The Defense Department has not disclosed how many workers it fired or rehired. However, it had previously aimed to remove about 5,400 probationary civilian employees.

In its unsigned order, the Supreme Court said that the nine nonprofit organizations who had originally filed the lawsuit did not have the legal standing to sue. The Court emphasized that it was not ruling on the claims of other plaintiffs, whose arguments had not been the basis for the lower court’s injunction.

Liberal Justices Sonia Sotomayor and Ketanji Brown Jackson dissented publicly, signaling disagreement with the majority decision.

A coalition of labor unions, nonprofit organizations, and the Democratic-led state of Washington brought the lawsuit against the U.S. Office of Personnel Management. They argued that the agency overstepped its authority by coordinating mass firings and mislabeling them as performance-related dismissals.

In response to the Supreme Court’s decision, the coalition expressed disappointment but promised to continue the legal fight.
“There is no doubt that thousands of public service employees were unlawfully fired in an effort to cripple federal agencies and their crucial programs that serve millions of Americans,” the group said.

Eric Engle, a local union leader in Parkersburg, West Virginia, said the ruling could once again threaten the jobs of around 85 recently reinstated workers at the Bureau of the Fiscal Service.
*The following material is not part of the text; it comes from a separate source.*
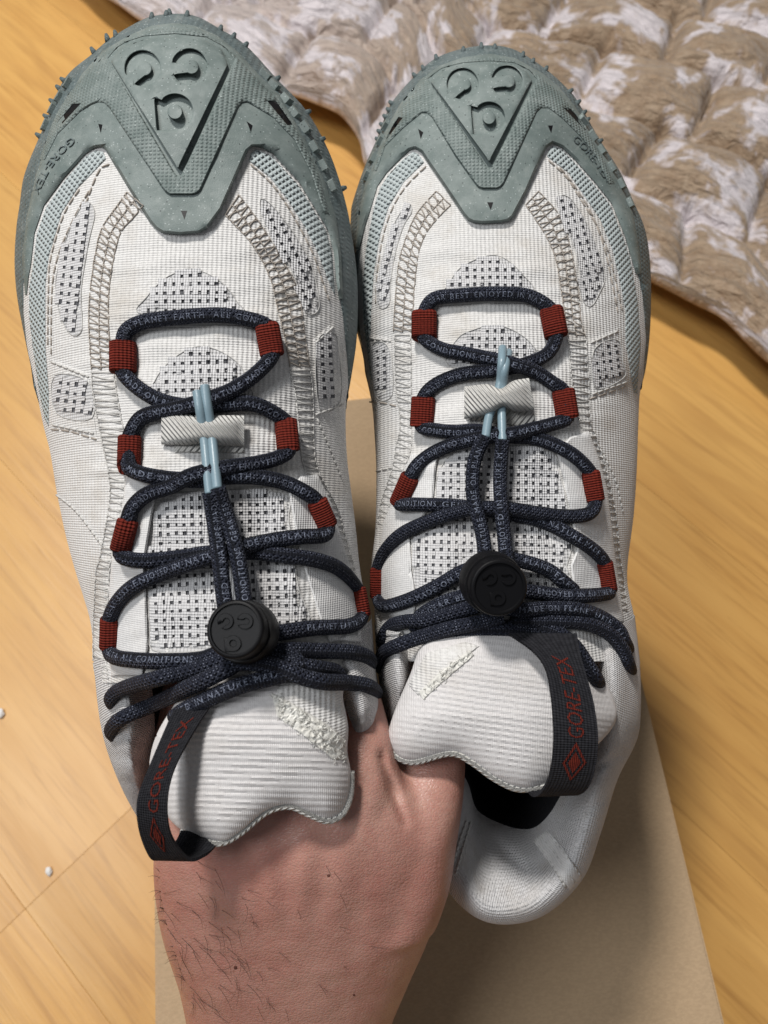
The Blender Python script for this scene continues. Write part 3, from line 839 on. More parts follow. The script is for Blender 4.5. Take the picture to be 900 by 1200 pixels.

West Virginia is not part of the Maryland lawsuit, so its workers may not be protected.

“This is a nightmare for these poor people,” Engle said. “One of them had just returned to work an hour before we heard the ruling.”

He warned that the decision undermines long-standing civil service protections. “If the president can just ignore those protections and unions have no standing in court, then millions of workers are essentially living under a dictatorship,” he added.

Judge Alsup, who was appointed by President Bill Clinton, had criticized the Trump administration for what he called an improper mass termination of workers. He questioned the government’s explanation that the firings were due to poor job performance. His ruling was previously upheld by the 9th Circuit Court of Appeals before being blocked by the Supreme Court.

This decision is just one of several recent rulings where the high court has sided with the Trump administration’s efforts to reshape the federal government. On Monday, the Court allowed Trump to pursue deportations of suspected Venezuelan gang members under a rarely used 1798 law, originally meant for wartime. The Court also paused another order requiring the government to return a mistakenly deported Salvadoran man.

Last week, the Court allowed Trump’s administration to move forward with major cuts to teacher training grants, a move seen as part of his broader rollback of diversity, equity, and inclusion programs.